The “Real” Owners of Your Social Media Photos

February 2, 2014

From capturing those unforgettable life moments to tracking your weight loss goals with fellow dieters – the 21st Century social media craze has truly redefined what it means to share one’s photographs with other Internet users. Today, sharing photographs has become a social media phenomenon in which Internet users have embraced such websites as Facebook, Instagram, Twitter to “like, comment, comment, hashtag” and otherwise share their personal photographs with the online community. But what exactly do you agree to when you post your photos online?

As small and often hidden the fine print may be, once you track it down you will find that your photos are, in many respects, far from “yours” once you post them on a social media website. Pursuant to copyright law, social media websites are quick to assert that the creator of a photograph has the exclusive right to display, copy, use, produce, and distribute such photographs. See 17 U.S.C.A. § 106 (West). Based upon their terms and conditions, however, users who post their photographs on such websites are, in effect, granting these companies a license to use their photographs in any way the company desires.

Facebook, for instance, states in its terms and conditions that a user “specifically grants Facebook with a non-exclusive, transferable, sub-licensable, royalty-free, wordwide license” to any photos posted on or in connection with Facebook. Similarly, Instagram[1] declares in its terms that, while it does not claim ownership of your photos, users effectively grant to Instagram “a non-exclusive, fully paid and royalty-free, transferable, sub-licensable, worldwide license to use” of photos posted shared via Instagram.”

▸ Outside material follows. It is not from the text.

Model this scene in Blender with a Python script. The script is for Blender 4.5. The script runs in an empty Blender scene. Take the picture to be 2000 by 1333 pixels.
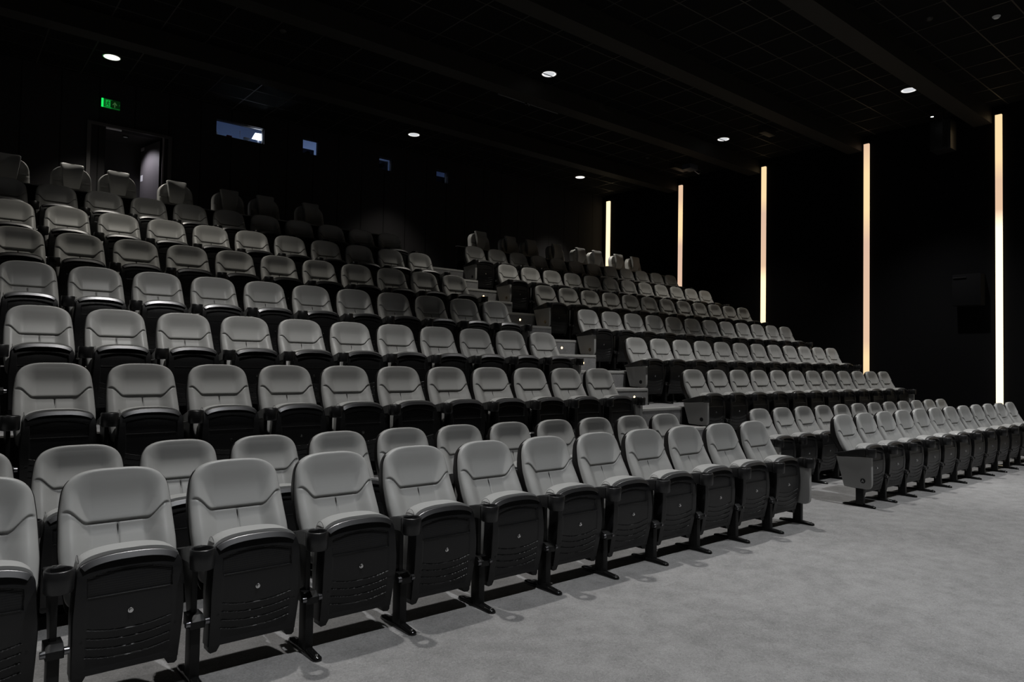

 Interestingly, Twitter not only states that a user’s photos “may be syndicated, broadcast, distributed, or published” by its partners” – Twitter further declares that, if Twitter utilizes a user’s photos in any of the aforementioned ways, and such user does not have the right to those photos, the user may be held liable and Twitter will not be responsible or liable for its own use of a user’s photos.

So, what is the takeaway? Well, the digital age has really just begun, and the Internet will continue to provide a platform for which users may share their photos with others. So continue to share, comment, and hashtag to your heart’s content – but tread lightly, as in the mere click of the “post” button on what you believe to be “your page” and “your friends” may lead your photos to be shared and/or commercially exploited without any legal recourse whatsoever.